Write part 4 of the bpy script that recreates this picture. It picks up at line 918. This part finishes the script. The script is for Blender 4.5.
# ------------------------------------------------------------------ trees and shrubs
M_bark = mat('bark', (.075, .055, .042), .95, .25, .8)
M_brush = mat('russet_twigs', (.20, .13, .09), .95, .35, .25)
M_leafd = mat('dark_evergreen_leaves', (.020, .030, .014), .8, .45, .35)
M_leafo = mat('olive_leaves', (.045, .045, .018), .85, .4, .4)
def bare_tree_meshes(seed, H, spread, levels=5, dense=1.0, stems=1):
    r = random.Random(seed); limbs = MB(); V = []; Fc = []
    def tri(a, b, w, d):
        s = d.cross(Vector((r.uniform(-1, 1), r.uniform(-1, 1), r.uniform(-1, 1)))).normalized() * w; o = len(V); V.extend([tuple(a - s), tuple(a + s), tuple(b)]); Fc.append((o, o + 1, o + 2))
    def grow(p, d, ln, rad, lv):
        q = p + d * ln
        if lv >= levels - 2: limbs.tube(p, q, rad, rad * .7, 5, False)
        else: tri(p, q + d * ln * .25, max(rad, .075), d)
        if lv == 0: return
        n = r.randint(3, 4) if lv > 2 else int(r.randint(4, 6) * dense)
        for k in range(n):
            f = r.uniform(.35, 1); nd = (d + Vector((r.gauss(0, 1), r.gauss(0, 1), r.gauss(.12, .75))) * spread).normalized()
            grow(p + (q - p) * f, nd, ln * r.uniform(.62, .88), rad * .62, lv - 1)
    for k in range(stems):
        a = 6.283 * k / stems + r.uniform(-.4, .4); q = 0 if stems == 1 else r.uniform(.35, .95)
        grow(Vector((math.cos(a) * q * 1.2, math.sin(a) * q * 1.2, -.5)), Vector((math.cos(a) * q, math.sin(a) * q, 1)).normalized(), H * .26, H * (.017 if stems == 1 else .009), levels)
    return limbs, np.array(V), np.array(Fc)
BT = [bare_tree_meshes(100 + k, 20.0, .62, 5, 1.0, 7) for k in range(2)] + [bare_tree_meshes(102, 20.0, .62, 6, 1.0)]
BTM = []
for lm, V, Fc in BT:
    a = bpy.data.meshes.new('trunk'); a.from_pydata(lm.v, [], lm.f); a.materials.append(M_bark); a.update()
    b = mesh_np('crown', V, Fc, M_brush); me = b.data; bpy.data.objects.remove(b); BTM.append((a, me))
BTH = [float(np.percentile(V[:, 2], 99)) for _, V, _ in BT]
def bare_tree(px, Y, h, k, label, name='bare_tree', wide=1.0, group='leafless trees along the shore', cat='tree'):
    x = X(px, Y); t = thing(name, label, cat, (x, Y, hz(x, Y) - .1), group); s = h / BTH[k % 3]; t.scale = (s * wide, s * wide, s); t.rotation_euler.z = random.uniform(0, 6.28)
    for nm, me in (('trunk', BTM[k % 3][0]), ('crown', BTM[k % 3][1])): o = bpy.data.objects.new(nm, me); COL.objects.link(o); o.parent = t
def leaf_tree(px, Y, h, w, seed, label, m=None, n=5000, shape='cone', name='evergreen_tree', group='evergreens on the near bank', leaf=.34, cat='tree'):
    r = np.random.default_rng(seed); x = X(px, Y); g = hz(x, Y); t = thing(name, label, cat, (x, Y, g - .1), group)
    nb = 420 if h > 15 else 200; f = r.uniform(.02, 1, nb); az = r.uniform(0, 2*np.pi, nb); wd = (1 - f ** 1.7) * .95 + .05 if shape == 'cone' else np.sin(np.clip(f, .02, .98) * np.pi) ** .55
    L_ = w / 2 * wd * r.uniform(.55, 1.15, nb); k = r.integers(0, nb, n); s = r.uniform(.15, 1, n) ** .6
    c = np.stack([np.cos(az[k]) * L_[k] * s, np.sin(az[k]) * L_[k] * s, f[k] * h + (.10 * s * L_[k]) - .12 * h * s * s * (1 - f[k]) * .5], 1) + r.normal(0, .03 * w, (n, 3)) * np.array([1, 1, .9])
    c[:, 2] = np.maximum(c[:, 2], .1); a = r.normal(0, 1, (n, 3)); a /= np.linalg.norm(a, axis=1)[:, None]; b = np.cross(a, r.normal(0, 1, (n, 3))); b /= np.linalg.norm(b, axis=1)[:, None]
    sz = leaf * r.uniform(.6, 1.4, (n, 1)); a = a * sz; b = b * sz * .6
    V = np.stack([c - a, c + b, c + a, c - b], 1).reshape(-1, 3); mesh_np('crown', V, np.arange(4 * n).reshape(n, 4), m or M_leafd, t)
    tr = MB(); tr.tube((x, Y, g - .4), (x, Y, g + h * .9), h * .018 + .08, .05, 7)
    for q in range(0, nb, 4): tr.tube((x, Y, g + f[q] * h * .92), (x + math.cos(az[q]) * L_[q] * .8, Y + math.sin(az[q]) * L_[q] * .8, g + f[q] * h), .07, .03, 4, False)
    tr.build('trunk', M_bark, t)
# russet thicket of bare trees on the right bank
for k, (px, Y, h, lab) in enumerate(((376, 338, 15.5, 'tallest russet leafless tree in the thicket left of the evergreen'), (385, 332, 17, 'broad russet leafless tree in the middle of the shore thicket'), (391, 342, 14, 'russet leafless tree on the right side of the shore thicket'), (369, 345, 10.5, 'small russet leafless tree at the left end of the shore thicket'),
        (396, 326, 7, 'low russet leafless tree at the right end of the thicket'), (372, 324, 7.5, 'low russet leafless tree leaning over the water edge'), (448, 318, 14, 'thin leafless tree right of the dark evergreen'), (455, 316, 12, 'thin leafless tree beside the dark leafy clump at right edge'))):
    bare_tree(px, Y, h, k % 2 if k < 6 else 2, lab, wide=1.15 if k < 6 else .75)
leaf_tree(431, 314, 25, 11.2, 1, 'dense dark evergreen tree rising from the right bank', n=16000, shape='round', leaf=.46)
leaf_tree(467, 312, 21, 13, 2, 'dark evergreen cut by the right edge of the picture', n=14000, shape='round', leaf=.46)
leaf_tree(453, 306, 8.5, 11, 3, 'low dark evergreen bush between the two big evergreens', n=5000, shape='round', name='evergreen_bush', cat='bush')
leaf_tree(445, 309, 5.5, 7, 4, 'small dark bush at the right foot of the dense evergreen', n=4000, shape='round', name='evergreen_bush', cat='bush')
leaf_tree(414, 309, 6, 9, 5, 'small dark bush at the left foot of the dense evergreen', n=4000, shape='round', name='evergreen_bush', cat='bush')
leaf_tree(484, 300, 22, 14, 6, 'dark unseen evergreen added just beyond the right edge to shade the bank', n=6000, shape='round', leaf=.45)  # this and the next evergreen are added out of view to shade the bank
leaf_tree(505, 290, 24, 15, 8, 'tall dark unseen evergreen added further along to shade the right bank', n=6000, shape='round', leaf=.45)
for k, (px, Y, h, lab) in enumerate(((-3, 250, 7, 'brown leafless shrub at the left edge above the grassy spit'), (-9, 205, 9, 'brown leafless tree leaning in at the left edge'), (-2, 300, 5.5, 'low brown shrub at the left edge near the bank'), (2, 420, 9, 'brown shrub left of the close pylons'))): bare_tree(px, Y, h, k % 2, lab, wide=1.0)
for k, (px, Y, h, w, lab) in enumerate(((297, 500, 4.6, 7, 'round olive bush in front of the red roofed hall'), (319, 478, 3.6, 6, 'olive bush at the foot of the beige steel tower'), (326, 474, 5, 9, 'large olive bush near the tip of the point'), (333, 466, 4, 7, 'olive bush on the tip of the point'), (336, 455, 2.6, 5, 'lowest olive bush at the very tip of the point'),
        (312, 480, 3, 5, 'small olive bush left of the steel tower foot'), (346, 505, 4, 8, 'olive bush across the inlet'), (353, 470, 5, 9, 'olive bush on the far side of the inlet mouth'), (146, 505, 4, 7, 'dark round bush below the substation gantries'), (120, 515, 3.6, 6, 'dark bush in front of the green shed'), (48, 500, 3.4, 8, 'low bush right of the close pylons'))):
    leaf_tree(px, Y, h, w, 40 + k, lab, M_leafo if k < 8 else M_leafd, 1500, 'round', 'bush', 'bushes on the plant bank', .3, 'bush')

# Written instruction
Go through the preceding material and copy each line that has the word "picture".

# Solved exercise
Write part 4 of the bpy script that recreates this picture. It picks up at line 918. This part finishes the script. The script is for Blender 4.5.
leaf_tree(467, 312, 21, 13, 2, 'dark evergreen cut by the right edge of the picture', n=14000, shape='round', leaf=.46)